The fact the shorter work preceded the other shows us this possible limitation. Gaskell was yet to earn her stripes, her story was published as a serial only irregularly, and as one of her first pieces she no doubt had to feel out her audience. We could suppose that in novellas, Gaskell was laying the groundwork for her more involved social novels, seeing what would work, finding out responses before she went the whole hog. As we know she became more famous after her death, we can assume more reason for any softly-softly approach – this was a woman with big ideas and strong feelings but perhaps not enough people were interested enough for her to write with careless abandon. It’s a bit like ghost-writing to writing, building up a base of experience, a portfolio, first.

But beyond this we have the idea behind Household Words, the cheap-to-buy magazine, the idea behind it that the readership would be wide. Thus the stories would have general appeal and not rest on what would likely be considered depressing themes of poverty. Yet it’s cited that the general idea was also to discuss the poor… only the magazine had to appeal to its unfortunately majority middle class readership, which I reckon says it all.

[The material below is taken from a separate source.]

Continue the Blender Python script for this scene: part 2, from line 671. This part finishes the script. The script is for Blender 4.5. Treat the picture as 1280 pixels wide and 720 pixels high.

Cranford’s residents are poor but not too poor – they have servants and parties. Gaskell discusses poverty but not too much and she plans it so that the characters don’t talk about it. It’s all show as far as the theme goes. So yes to limitation – one can’t help but wonder how freeing Margaret Hale’s story was to write; even if it wasn’t well-received (then compared to now) Gaskell must have enjoyed the process of writing it. Perhaps she enjoyed being clever with her thoughts in her formative writing years but it’s surely nicer to be able to write about what you want in the way that you want to.